同居中の夫婦間に不平等がある点では他国と変わらないスウェーデンですが、子どもを持つ夫婦が離婚すると親権が50:50に分割される共同親権が採用されています。そのため、別居している親を持つ子どものほぼ半分が、2つの家庭で同じ長さの時間を過ごしているそうです。



離婚後の子育てをめぐる環境が男女の育児分担にどんな変化をもたらしたのか調べるため、エリクソン氏と同僚のマーティン・コルク氏は、高所得国における男女間で最も根強い不平等のひとつである育児休暇の取得率を分析しました。

離婚した両親の休暇取得率には、子どもの看護のために親が取得した「病児休暇」の記録が用いられました。スウェーデンでは、朝に子どもの体調が悪いと気づいたら、簡単な連絡で丸1日休んで看病できる有給休暇制度が国の法律で定められており、雇用主には従業員に病児休暇を与えることが義務付けられているとのこと。

そのため、スウェーデン社会保険庁が集計している病児休暇のデータを使えば、男親と女親がどれだけ有給休暇を要する育児労働をしているかの指標にすることができます。

休暇取得率のデータと世帯データを用いて、両親が子どものために取得する休暇の日数を離婚前と離婚後で比較した結果、スウェーデンでは離婚によって父親の育児休暇日数が増加したことが確かめられました。

このことから、エリクソン氏らは「伝統的に母親が全ての家事の責任を負ってきたスウェーデンでは、過去数十年にわたり離婚ジェンダー改革を停滞させてきたが、今日ではむしろ加速させている」と結論づけました。



エリクソン氏は、自分たちの研究が「離婚はいいものだ」と主張しているわけではないと述べています。それよりエリクソン氏らが強調したいのは、離婚が「家庭は非常にジェンダー化された環境である」ということを浮き彫りにした点だとのこと。

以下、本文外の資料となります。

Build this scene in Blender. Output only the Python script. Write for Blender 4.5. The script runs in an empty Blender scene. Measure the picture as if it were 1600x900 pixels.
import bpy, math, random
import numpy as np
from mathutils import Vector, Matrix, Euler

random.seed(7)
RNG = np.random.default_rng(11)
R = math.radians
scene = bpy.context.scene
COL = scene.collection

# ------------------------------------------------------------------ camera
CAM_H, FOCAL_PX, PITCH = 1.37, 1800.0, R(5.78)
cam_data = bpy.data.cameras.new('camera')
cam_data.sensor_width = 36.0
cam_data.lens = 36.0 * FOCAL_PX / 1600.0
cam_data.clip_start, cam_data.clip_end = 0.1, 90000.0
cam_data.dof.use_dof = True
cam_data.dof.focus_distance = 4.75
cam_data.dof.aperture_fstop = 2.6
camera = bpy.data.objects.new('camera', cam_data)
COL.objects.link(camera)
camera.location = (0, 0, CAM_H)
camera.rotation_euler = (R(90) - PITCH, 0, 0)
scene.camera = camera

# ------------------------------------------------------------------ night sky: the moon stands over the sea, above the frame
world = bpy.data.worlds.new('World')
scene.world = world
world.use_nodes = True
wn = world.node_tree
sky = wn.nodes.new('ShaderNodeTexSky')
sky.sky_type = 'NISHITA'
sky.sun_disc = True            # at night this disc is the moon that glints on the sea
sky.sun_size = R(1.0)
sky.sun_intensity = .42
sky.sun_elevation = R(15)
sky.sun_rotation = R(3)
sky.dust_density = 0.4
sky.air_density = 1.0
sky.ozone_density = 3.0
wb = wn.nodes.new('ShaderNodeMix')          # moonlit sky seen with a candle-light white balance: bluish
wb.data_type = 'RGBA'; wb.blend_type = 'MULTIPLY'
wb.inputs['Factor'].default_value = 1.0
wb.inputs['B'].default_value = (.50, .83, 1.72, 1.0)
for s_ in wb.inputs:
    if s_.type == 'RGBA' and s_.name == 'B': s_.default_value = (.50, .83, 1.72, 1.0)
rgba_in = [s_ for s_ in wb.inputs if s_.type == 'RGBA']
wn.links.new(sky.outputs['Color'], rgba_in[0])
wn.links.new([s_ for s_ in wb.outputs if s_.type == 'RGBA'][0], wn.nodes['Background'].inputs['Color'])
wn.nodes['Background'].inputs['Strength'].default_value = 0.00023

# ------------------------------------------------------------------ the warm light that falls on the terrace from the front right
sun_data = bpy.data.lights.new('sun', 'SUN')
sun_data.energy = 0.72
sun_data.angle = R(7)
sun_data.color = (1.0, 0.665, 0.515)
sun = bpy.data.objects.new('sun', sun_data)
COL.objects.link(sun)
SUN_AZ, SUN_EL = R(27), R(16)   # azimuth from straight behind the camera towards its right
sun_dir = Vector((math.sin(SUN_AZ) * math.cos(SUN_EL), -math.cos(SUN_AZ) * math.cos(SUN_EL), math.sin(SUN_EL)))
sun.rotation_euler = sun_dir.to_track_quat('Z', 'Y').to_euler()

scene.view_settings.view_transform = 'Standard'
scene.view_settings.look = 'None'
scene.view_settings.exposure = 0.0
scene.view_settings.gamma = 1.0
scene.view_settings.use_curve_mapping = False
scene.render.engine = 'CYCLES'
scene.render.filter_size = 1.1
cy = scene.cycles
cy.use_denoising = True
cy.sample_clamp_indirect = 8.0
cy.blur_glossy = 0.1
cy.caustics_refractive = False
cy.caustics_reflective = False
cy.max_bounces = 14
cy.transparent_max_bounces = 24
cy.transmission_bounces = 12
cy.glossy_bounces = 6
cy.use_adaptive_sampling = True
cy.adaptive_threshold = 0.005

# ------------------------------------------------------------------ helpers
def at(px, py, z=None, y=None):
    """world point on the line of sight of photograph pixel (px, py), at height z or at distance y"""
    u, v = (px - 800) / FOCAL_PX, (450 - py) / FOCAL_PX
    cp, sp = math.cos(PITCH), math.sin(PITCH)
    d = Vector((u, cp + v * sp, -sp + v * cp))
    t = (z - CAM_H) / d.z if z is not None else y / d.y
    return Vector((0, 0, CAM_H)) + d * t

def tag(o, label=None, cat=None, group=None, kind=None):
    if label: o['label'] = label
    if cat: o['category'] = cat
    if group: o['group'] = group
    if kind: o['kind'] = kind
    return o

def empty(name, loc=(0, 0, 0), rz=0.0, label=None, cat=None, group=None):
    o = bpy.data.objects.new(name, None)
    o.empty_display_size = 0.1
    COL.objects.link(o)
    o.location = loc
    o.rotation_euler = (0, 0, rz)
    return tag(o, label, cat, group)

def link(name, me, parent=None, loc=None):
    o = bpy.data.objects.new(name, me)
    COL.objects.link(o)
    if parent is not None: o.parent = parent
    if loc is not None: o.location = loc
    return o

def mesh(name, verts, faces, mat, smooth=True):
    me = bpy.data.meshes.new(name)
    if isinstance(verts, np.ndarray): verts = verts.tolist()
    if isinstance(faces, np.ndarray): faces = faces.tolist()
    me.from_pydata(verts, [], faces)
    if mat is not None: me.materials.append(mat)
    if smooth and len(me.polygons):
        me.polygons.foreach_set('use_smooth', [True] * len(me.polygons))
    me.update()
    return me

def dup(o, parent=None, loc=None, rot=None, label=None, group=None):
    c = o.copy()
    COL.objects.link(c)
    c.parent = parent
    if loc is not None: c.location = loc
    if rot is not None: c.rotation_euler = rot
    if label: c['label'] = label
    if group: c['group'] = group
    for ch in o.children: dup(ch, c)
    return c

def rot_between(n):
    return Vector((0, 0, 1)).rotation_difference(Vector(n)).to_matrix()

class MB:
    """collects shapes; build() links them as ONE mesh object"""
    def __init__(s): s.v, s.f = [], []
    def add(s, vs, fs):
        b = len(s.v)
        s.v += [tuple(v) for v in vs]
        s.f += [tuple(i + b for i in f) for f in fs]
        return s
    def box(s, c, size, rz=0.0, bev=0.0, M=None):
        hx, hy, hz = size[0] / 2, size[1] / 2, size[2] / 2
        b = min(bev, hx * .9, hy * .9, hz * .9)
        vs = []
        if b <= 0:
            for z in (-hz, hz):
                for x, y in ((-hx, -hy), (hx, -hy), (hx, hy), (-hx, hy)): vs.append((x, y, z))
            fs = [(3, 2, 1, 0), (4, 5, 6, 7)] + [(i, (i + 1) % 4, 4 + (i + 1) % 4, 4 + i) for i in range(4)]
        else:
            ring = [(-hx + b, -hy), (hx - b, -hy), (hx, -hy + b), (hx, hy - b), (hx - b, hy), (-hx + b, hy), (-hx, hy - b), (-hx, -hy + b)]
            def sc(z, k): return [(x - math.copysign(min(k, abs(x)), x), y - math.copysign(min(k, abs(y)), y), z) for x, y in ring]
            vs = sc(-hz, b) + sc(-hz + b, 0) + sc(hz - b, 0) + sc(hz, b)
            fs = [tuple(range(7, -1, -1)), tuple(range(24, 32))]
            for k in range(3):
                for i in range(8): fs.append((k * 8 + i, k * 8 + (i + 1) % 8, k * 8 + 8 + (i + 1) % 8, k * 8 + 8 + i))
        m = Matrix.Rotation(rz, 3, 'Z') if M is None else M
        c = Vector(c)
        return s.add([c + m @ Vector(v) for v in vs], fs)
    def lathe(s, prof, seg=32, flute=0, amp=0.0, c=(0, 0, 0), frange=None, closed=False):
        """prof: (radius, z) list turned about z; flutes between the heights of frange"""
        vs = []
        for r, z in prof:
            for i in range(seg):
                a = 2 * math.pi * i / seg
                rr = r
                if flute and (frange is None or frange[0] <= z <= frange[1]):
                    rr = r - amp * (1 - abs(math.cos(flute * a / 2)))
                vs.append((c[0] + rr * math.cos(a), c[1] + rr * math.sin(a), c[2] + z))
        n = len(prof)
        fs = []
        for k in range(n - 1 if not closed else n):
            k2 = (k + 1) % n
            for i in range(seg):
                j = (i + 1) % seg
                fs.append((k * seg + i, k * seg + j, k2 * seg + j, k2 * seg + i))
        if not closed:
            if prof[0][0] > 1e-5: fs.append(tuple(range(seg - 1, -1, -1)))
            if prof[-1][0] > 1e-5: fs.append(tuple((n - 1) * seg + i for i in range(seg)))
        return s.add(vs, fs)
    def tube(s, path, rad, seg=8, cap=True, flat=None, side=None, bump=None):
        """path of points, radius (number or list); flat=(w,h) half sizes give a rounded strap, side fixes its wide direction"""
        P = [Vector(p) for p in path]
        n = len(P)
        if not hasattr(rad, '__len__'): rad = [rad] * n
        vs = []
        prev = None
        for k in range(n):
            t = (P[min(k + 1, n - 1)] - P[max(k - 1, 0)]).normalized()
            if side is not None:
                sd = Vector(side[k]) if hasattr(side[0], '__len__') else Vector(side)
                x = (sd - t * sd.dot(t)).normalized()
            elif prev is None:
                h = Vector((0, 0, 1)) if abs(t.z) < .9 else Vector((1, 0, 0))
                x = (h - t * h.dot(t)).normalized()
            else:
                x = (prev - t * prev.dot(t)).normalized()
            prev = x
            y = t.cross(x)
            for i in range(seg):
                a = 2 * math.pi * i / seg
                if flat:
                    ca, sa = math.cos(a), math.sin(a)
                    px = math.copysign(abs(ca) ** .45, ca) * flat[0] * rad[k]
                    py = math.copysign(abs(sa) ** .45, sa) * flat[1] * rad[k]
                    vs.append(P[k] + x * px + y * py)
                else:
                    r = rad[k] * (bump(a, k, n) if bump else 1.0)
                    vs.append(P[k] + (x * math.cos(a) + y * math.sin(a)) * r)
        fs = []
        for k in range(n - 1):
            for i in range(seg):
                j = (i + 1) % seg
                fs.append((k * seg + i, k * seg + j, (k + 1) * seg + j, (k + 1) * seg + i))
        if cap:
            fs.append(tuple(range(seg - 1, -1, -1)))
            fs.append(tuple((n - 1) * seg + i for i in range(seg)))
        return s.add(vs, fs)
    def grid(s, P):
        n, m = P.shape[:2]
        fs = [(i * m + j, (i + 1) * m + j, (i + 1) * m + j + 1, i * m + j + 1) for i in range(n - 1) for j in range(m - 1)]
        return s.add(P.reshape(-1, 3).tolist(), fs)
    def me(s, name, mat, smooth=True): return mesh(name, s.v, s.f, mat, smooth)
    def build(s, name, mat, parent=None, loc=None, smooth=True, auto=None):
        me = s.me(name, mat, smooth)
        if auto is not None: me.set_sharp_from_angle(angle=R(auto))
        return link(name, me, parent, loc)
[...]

「この研究の教訓は、男性にも独力で子どもの面倒を見ることが可能であり、実際に彼らはそうしているということです。また、スウェーデンの男性にできるのですから、ほかの男性にできないはずはありません。スウェーデン人男性とほかの男性との間に生物学的な違いはないので、それができないということは、文化的な固定観念が原因なのでしょう」とエリクソン氏は述べました。